Moreover, it does not appear that plaintiff will suffer irreparable harm if a preliminary injunction is denied.
Therefore, since plaintiff has not convinced us that he will probably succeed at final hearing, and since no irreparable harm has been proved, in our opinion an injunction enjoining defendants in the particulars requested should be refused. Neither will an injunction issue to enjoin future Administrative hearings on the issues involved if deemed advisable by the Bureau of Corrections. We would presume that the hearings will be presided over by impartial personnel and that the testimony will be recorded.
This opinion shall be deemed to embody findings of fact and conclusions of law required by Rule 52, Fed.R.Civ.P., 28 U.S.C.A.

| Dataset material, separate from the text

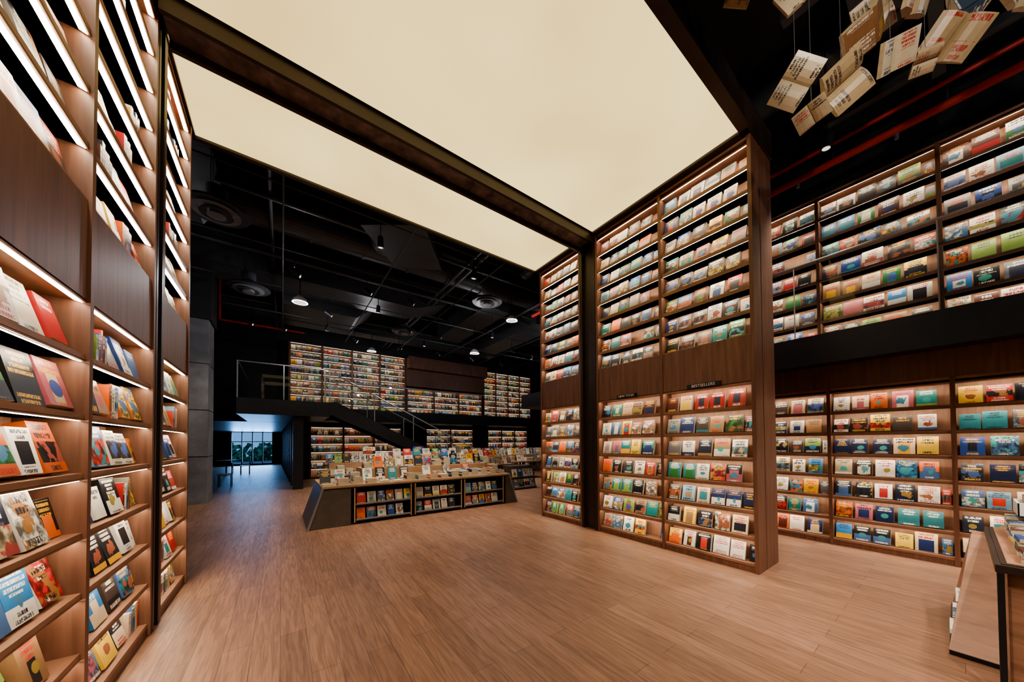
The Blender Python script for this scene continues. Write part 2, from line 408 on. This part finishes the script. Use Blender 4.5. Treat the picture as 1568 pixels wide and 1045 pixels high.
# stair
mb = MB(); N = 18; x0 = 1.35; rise = 2.95/N; run = .325
for i in range(1, N):
    z = 2.95-i*rise; mb.box((x0+(i-1)*run, 12.75, z-.04), (x0+i*run+.03, 13.95, z), 'black')
    mb.box((x0+(i-1)*run, 12.75, z), (x0+(i-1)*run+.015, 13.95, z+rise-.04), 'black')
xe = x0+N*run
for y in (12.68, 13.95):
    mb.prism([(x0, y, 2.95), (x0, y, 2.5), (x0+.1, y, 2.5), (xe-.3, y, 0), (xe+.3, y, 0), (xe, y, .16), (x0+.2, y, 2.98)], (0, .05, 0), 'black')
st = mb.obj('staircase')
mb = MB()
for y in (12.7, 13.97):
    mb.poly([(x0, y, 2.95), (xe, y, .1), (xe, y, 1.15), (x0, y, 4.0)], 'glass')
    mb.cyl((x0, y, 4.03), (xe, y, 1.18), .022, 'grey')
    for k in range(5):
        f = k/4; x = x0+(xe-x0)*f; z = 2.95-2.85*f; mb.box((x-.015, y-.015, z), (x+.015, y+.015, z+1.08), 'grey')
mb.obj('stair_glass_balustrade', st)
mb = MB()
for k in range(11): mb.box((.3-k*.03, 12.9+k*1.45, 0), (.6, 13.1+k*1.45, 2.45), 'black')
mb.obj('fin_columns')
mb = MB(); mb.box((-2.7, 11.3, 0), (-1.55, 12.1, 4.75), 'conc'); mb.box((-2.75, 11.25, 4.75), (-1.5, 12.15, 7), 'blackc')
for z in (1.2, 2.4, 3.6): mb.box((-2.705, 11.29, z), (-1.545, 12.11, z+.015), 'blackc')
mb.obj('concrete_column')
mb = MB(); mb.box((-2.95, 17, 0), (-2.45, 17.6, 2.45), 'conc'); mb.obj('concrete_column')

def back_case(xs, z0, z1, n, seed, yb=16.4):
    bookcase('wall_bookcase', (0, yb, z0), (0, -1, 0), xs, tiers(.08, z1-z0-.02, n), depth=.26, seed=seed, bw=(.15,.22), led='ledfar', ledw=.03, ledz=.016, lip=.012, upw=.07, base=.08, hf=.76, spines=.15)
back_case([.25, 1.45, 2.65, 3.88, 5.1], 2.95, 5.9, 9, 21)
back_case([5.2, 6.65, 8.1, 9.6], 2.95, 4.4, 4, 22)
back_case([9.75, 10.6, 11.5, 12.4, 13.3], 2.95, 5.8, 8, 23)
back_case([1, 2.3, 3.6, 4.9], 0, 2.3, 6, 24)
back_case([6.2, 7.6, 9.0], 0, 2.3, 6, 25)
back_case([10, 11, 12, 13], 0, 2.3, 6, 26)
mb = MB(); mb.box((5.15, 16.3, 4.45), (9.7, 16.6, 5.9), 'wood'); mb.box((5.15, 15.9, 5.3), (9.7, 16.3, 5.9), 'wood'); mb.obj('trim_wood_bulkhead')

# right wing
bookcase('wall_bookcase', (6.5, 0, 0), (-1, 0, 0), [-4.3, -3.24, -2.17, -1.10, -.03, 1.04, 2.1, 3.2], tiers(.1, 2.23, 7), depth=.25, seed=31, top=2.26)
bookcase('wall_bookcase', (6.95, 0, 3.02), (-1, 0, 0), [-3.5, -2.37, -1.26, -.09, 1.02, 2.15, 3.3], tiers(.06, 2.36, 7), depth=.25, seed=32, top=2.39, base=.06, bw=(.16,.21))
mb = MB(); mb.box((6.5, -3.3, 2.26), (6.8, 4.4, 2.6), 'wood'); mb.obj('trim_wood_fascia')
mb = MB(); mb.box((6.2, -4.9, 2.6), (7.4, 8.1, 3.02), 'black'); mb.obj('balcony_slab')
mb = MB(); mb.poly([(6.25, -4.9, 3.02), (6.25, 5, 3.02), (6.25, 5, 4.1), (6.25, -4.9, 4.1)], 'glass')
mb.cyl((6.25, -4.9, 4.11), (6.25, 5, 4.11), .015, 'grey')
for y in (-1.2, .1, 1.4, 2.7): mb.box((6.245, y-.006, 3.02), (6.255, y+.006, 4.1), 'grey')
mb.obj('glass_railing')
mb = MB()
mb.cyl((6.6, -4.9, 5.62), (6.6, 8, 5.62), .05, 'red', 16); mb.cyl((6.6, -4.9, 5.9), (6.6, 8, 5.9), .03, 'red')
for y in range(-4, 8): mb.cyl((6.6, y, 5.66), (6.6, y, 7), .008, 'duct'); mb.cyl((6.6, y+.4, 5.57), (6.6, y+.4, 5.5), .02, 'grey', 8)
mb.obj('sprinkler_pipes')

# ceiling services
def one(fn, name='ceiling_duct'):
    mb = MB(); fn(mb); mb.obj(name)
def ribbed(p0, p1, r):
    def f(mb):
        mb.cyl(p0, p1, r, 'duct', 28); a = Vector(p0); b = Vector(p1); L = (b-a).length; d = (b-a)/L; k = .6
        while k < L: mb.cyl(a+d*k, a+d*(k+.04), r+.025, 'duct', 28); k += 1.1
    one(f)
ribbed((-4.5, 8.5, 6.45), (13, 8.5, 6.45), .32); ribbed((2, 5.5, 6.4), (2, 8.1, 6.4), .3)
one(lambda mb: mb.prism([(-3, 10.2, 5.9), (3.5, 10.2, 5.9), (4.6, 10.2, 6.3), (4.6, 10.2, 6.8), (-3, 10.2, 6.6)], (0, 1.1, 0), 'duct'))
one(lambda mb: mb.box((5.4, 9, 6.0), (6.4, 13, 6.6), 'duct'))
one(lambda mb: mb.prism([(-2.6, 5.6, 5.6), (-1.2, 5.6, 5.6), (-.9, 5.6, 6.1), (-2.6, 5.6, 6.3)], (0, 2.5, 0), 'duct'))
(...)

An appropriate order will be entered.
. We fail to see any, application of Title 28 U.S.C. § 2241 which pertains to writs of habeas corpus.
. The Superintendent barred the July 6th issue of the Pittsburgh Forum from the Penitentiary fearing it would aggravate the trouble existing among the prison personnel.
. The directive, inter alia, provides in IV-D that “in no case shall an employee issue statements to the news media or the public in deviation from established grievance procedures.”
. Section 1983 provides as follows:
“Every person who, under color of any statute, ordinance, regulation, custom, or usage, of any State or Territory, subjects, or causes to be subjected, any citizen of the United States or other person within the jurisdiction thereof to the deprivation of any rights, privileges, or immunities secured by the Constitution and laws, shall be liable to the party injured in an action at law, suit in equity, or other proper proceeding for redress.”
. Inmates of Attica Correctional Facility v. Rockefeller, 453 F.2d 12, 20 (2d Cir. 1971) ; Checker Motors Corporation v. Chrysler Corporation, 405 F.2d 319, 323 (2d Cir. 1969) ; Clairol Incorporated v. Gillette Company, 389 F.2d 264, 265 (2d Cir. 1968) ; Societe Comptoir De L’indus., etc. v. Alexander’s Dept. St., 299 F.2d 33, 35 (2d Cir. 1962).